DIRECTION
Reproduce all the lines below exactly and omit the images.

SUPPLIED MATERIAL
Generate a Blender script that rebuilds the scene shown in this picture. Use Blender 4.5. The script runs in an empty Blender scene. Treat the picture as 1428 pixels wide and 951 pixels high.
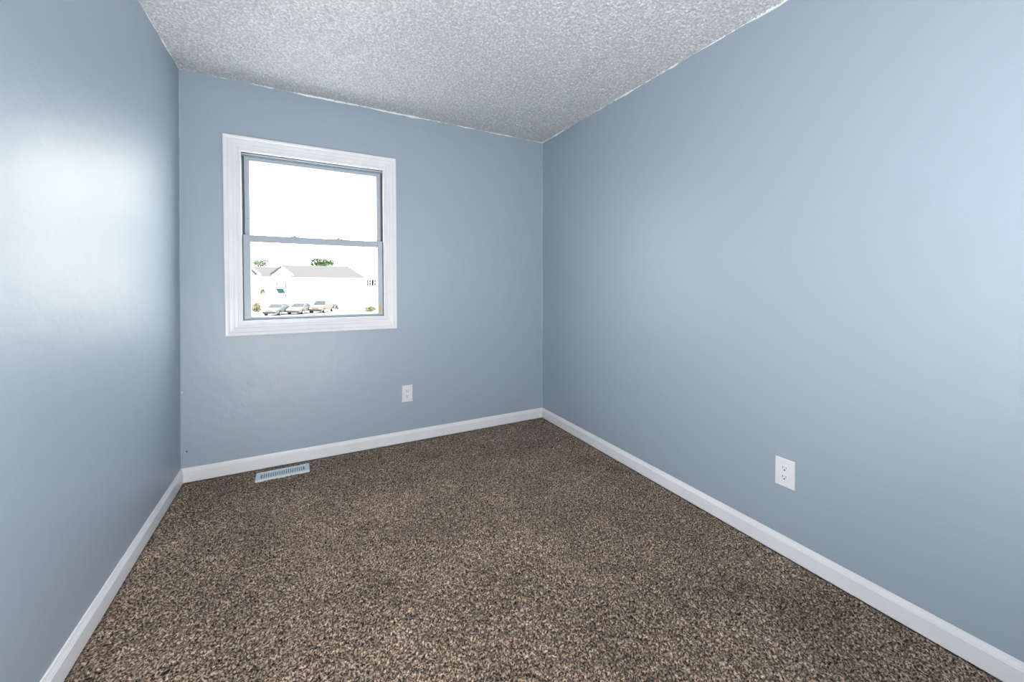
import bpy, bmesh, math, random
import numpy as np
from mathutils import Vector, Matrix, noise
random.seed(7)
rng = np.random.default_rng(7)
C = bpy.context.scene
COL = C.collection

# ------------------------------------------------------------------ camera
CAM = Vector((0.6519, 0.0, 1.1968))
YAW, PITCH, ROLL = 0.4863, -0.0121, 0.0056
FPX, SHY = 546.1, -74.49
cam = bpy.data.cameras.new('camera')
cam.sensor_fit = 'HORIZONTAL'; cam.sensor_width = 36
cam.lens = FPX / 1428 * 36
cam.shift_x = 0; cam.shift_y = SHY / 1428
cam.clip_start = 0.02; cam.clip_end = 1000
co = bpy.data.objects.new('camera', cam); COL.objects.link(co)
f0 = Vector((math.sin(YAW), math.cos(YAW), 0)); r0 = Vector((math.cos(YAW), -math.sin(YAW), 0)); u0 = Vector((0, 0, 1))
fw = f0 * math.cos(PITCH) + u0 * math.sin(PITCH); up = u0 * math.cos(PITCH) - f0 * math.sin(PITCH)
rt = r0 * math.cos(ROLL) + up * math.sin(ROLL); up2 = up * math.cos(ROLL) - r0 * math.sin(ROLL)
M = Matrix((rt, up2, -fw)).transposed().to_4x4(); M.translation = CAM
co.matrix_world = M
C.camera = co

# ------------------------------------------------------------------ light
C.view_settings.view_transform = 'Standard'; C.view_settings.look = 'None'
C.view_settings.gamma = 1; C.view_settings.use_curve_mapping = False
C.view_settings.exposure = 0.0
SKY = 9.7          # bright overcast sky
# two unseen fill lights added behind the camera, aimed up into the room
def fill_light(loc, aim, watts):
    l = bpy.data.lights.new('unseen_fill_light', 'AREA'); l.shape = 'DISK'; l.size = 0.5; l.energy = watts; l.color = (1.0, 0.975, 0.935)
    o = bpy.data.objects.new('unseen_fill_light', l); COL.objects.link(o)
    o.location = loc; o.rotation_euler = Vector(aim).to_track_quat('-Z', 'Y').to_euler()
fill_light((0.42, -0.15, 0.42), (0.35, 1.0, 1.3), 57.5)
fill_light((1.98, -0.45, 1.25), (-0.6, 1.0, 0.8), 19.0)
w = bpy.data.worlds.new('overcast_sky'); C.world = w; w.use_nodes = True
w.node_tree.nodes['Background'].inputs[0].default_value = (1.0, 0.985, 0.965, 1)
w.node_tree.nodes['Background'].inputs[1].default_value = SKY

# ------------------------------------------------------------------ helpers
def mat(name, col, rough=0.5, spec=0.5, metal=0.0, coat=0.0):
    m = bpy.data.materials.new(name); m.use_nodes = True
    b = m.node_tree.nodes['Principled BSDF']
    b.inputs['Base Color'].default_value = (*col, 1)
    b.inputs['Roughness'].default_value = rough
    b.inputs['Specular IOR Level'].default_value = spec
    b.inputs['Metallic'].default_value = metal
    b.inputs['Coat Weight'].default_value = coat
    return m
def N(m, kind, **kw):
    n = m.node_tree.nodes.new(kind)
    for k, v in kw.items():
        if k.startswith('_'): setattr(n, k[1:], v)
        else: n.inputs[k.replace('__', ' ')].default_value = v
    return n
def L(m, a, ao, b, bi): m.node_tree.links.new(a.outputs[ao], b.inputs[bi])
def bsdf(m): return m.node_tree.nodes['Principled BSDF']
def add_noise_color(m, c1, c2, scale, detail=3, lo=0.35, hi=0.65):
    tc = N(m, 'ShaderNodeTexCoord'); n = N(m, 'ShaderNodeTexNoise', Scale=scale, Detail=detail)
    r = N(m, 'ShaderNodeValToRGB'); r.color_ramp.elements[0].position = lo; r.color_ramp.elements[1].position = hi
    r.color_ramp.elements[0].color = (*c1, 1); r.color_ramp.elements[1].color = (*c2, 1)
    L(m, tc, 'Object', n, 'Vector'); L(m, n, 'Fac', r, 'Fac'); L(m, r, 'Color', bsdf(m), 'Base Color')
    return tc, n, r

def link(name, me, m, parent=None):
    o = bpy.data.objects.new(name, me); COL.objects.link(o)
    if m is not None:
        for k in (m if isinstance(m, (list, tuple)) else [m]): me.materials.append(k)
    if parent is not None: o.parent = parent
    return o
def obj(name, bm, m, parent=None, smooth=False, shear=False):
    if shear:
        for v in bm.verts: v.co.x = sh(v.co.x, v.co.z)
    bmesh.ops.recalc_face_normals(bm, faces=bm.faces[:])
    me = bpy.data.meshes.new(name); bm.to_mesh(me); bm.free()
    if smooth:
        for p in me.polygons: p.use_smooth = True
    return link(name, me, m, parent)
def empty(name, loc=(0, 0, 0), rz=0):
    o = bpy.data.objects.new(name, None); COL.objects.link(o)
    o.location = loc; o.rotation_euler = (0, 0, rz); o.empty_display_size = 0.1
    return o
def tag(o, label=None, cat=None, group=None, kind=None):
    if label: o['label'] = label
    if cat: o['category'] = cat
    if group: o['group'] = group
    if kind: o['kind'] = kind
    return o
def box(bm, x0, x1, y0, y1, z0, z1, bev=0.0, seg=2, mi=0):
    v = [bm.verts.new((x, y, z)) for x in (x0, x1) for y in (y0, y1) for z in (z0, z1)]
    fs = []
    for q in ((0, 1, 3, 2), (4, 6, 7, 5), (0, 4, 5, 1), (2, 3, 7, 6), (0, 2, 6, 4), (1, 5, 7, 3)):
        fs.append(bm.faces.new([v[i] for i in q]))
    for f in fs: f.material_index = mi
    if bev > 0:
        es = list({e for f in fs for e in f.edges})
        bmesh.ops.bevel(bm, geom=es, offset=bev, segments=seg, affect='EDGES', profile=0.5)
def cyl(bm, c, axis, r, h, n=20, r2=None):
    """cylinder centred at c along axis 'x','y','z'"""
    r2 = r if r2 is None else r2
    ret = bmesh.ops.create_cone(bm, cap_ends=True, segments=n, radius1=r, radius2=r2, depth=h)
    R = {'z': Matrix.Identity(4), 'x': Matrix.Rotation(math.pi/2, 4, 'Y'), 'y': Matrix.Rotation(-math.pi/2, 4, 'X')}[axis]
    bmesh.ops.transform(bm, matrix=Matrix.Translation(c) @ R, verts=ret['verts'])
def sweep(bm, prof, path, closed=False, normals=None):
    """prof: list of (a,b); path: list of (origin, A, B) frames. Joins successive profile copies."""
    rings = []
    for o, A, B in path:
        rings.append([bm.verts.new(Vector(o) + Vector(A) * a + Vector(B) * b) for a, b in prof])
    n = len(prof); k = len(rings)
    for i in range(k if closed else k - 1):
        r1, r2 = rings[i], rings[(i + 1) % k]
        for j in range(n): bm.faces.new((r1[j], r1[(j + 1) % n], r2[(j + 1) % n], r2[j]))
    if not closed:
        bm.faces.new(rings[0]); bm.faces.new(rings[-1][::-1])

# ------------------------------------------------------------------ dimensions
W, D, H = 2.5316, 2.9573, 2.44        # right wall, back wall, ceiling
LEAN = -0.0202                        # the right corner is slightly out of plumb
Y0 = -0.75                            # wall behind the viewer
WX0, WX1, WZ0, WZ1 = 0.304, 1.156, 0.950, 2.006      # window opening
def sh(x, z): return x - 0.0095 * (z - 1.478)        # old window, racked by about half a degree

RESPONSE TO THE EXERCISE
Generate a Blender script that rebuilds the scene shown in this picture. Use Blender 4.5. The script runs in an empty Blender scene. Treat the picture as 1428 pixels wide and 951 pixels high.
import bpy, bmesh, math, random
import numpy as np
from mathutils import Vector, Matrix, noise
random.seed(7)
rng = np.random.default_rng(7)
C = bpy.context.scene
COL = C.collection

# ------------------------------------------------------------------ camera
CAM = Vector((0.6519, 0.0, 1.1968))
YAW, PITCH, ROLL = 0.4863, -0.0121, 0.0056
FPX, SHY = 546.1, -74.49
cam = bpy.data.cameras.new('camera')
cam.sensor_fit = 'HORIZONTAL'; cam.sensor_width = 36
cam.lens = FPX / 1428 * 36
cam.shift_x = 0; cam.shift_y = SHY / 1428
cam.clip_start = 0.02; cam.clip_end = 1000
co = bpy.data.objects.new('camera', cam); COL.objects.link(co)
f0 = Vector((math.sin(YAW), math.cos(YAW), 0)); r0 = Vector((math.cos(YAW), -math.sin(YAW), 0)); u0 = Vector((0, 0, 1))
fw = f0 * math.cos(PITCH) + u0 * math.sin(PITCH); up = u0 * math.cos(PITCH) - f0 * math.sin(PITCH)
rt = r0 * math.cos(ROLL) + up * math.sin(ROLL); up2 = up * math.cos(ROLL) - r0 * math.sin(ROLL)
M = Matrix((rt, up2, -fw)).transposed().to_4x4(); M.translation = CAM
co.matrix_world = M
C.camera = co

# ------------------------------------------------------------------ light
C.view_settings.view_transform = 'Standard'; C.view_settings.look = 'None'
C.view_settings.gamma = 1; C.view_settings.use_curve_mapping = False
C.view_settings.exposure = 0.0
SKY = 9.7          # bright overcast sky
# two unseen fill lights added behind the camera, aimed up into the room
def fill_light(loc, aim, watts):
    l = bpy.data.lights.new('unseen_fill_light', 'AREA'); l.shape = 'DISK'; l.size = 0.5; l.energy = watts; l.color = (1.0, 0.975, 0.935)
    o = bpy.data.objects.new('unseen_fill_light', l); COL.objects.link(o)
    o.location = loc; o.rotation_euler = Vector(aim).to_track_quat('-Z', 'Y').to_euler()
fill_light((0.42, -0.15, 0.42), (0.35, 1.0, 1.3), 57.5)
fill_light((1.98, -0.45, 1.25), (-0.6, 1.0, 0.8), 19.0)
w = bpy.data.worlds.new('overcast_sky'); C.world = w; w.use_nodes = True
w.node_tree.nodes['Background'].inputs[0].default_value = (1.0, 0.985, 0.965, 1)
w.node_tree.nodes['Background'].inputs[1].default_value = SKY

# ------------------------------------------------------------------ helpers
def mat(name, col, rough=0.5, spec=0.5, metal=0.0, coat=0.0):
    m = bpy.data.materials.new(name); m.use_nodes = True
    b = m.node_tree.nodes['Principled BSDF']
    b.inputs['Base Color'].default_value = (*col, 1)
    b.inputs['Roughness'].default_value = rough
    b.inputs['Specular IOR Level'].default_value = spec
    b.inputs['Metallic'].default_value = metal
    b.inputs['Coat Weight'].default_value = coat
    return m
def N(m, kind, **kw):
    n = m.node_tree.nodes.new(kind)
    for k, v in kw.items():
        if k.startswith('_'): setattr(n, k[1:], v)
        else: n.inputs[k.replace('__', ' ')].default_value = v
    return n
def L(m, a, ao, b, bi): m.node_tree.links.new(a.outputs[ao], b.inputs[bi])
def bsdf(m): return m.node_tree.nodes['Principled BSDF']
def add_noise_color(m, c1, c2, scale, detail=3, lo=0.35, hi=0.65):
    tc = N(m, 'ShaderNodeTexCoord'); n = N(m, 'ShaderNodeTexNoise', Scale=scale, Detail=detail)
    r = N(m, 'ShaderNodeValToRGB'); r.color_ramp.elements[0].position = lo; r.color_ramp.elements[1].position = hi
    r.color_ramp.elements[0].color = (*c1, 1); r.color_ramp.elements[1].color = (*c2, 1)
    L(m, tc, 'Object', n, 'Vector'); L(m, n, 'Fac', r, 'Fac'); L(m, r, 'Color', bsdf(m), 'Base Color')
    return tc, n, r

def link(name, me, m, parent=None):
    o = bpy.data.objects.new(name, me); COL.objects.link(o)
    if m is not None:
        for k in (m if isinstance(m, (list, tuple)) else [m]): me.materials.append(k)
    if parent is not None: o.parent = parent
    return o
def obj(name, bm, m, parent=None, smooth=False, shear=False):
    if shear:
        for v in bm.verts: v.co.x = sh(v.co.x, v.co.z)
    bmesh.ops.recalc_face_normals(bm, faces=bm.faces[:])
    me = bpy.data.meshes.new(name); bm.to_mesh(me); bm.free()
    if smooth:
        for p in me.polygons: p.use_smooth = True
    return link(name, me, m, parent)
def empty(name, loc=(0, 0, 0), rz=0):
    o = bpy.data.objects.new(name, None); COL.objects.link(o)
    o.location = loc; o.rotation_euler = (0, 0, rz); o.empty_display_size = 0.1
    return o
def tag(o, label=None, cat=None, group=None, kind=None):
    if label: o['label'] = label
    if cat: o['category'] = cat
    if group: o['group'] = group
    if kind: o['kind'] = kind
    return o
def box(bm, x0, x1, y0, y1, z0, z1, bev=0.0, seg=2, mi=0):
    v = [bm.verts.new((x, y, z)) for x in (x0, x1) for y in (y0, y1) for z in (z0, z1)]
    fs = []
    for q in ((0, 1, 3, 2), (4, 6, 7, 5), (0, 4, 5, 1), (2, 3, 7, 6), (0, 2, 6, 4), (1, 5, 7, 3)):
        fs.append(bm.faces.new([v[i] for i in q]))
    for f in fs: f.material_index = mi
    if bev > 0:
        es = list({e for f in fs for e in f.edges})
        bmesh.ops.bevel(bm, geom=es, offset=bev, segments=seg, affect='EDGES', profile=0.5)
def cyl(bm, c, axis, r, h, n=20, r2=None):
    """cylinder centred at c along axis 'x','y','z'"""
    r2 = r if r2 is None else r2
    ret = bmesh.ops.create_cone(bm, cap_ends=True, segments=n, radius1=r, radius2=r2, depth=h)
    R = {'z': Matrix.Identity(4), 'x': Matrix.Rotation(math.pi/2, 4, 'Y'), 'y': Matrix.Rotation(-math.pi/2, 4, 'X')}[axis]
    bmesh.ops.transform(bm, matrix=Matrix.Translation(c) @ R, verts=ret['verts'])
def sweep(bm, prof, path, closed=False, normals=None):
    """prof: list of (a,b); path: list of (origin, A, B) frames. Joins successive profile copies."""
    rings = []
    for o, A, B in path:
        rings.append([bm.verts.new(Vector(o) + Vector(A) * a + Vector(B) * b) for a, b in prof])
    n = len(prof); k = len(rings)
    for i in range(k if closed else k - 1):
        r1, r2 = rings[i], rings[(i + 1) % k]
        for j in range(n): bm.faces.new((r1[j], r1[(j + 1) % n], r2[(j + 1) % n], r2[j]))
    if not closed:
        bm.faces.new(rings[0]); bm.faces.new(rings[-1][::-1])

# ------------------------------------------------------------------ dimensions
W, D, H = 2.5316, 2.9573, 2.44        # right wall, back wall, ceiling
LEAN = -0.0202                        # the right corner is slightly out of plumb
Y0 = -0.75                            # wall behind the viewer
WX0, WX1, WZ0, WZ1 = 0.304, 1.156, 0.950, 2.006      # window opening
def sh(x, z): return x - 0.0095 * (z - 1.478)        # old window, racked by about half a degree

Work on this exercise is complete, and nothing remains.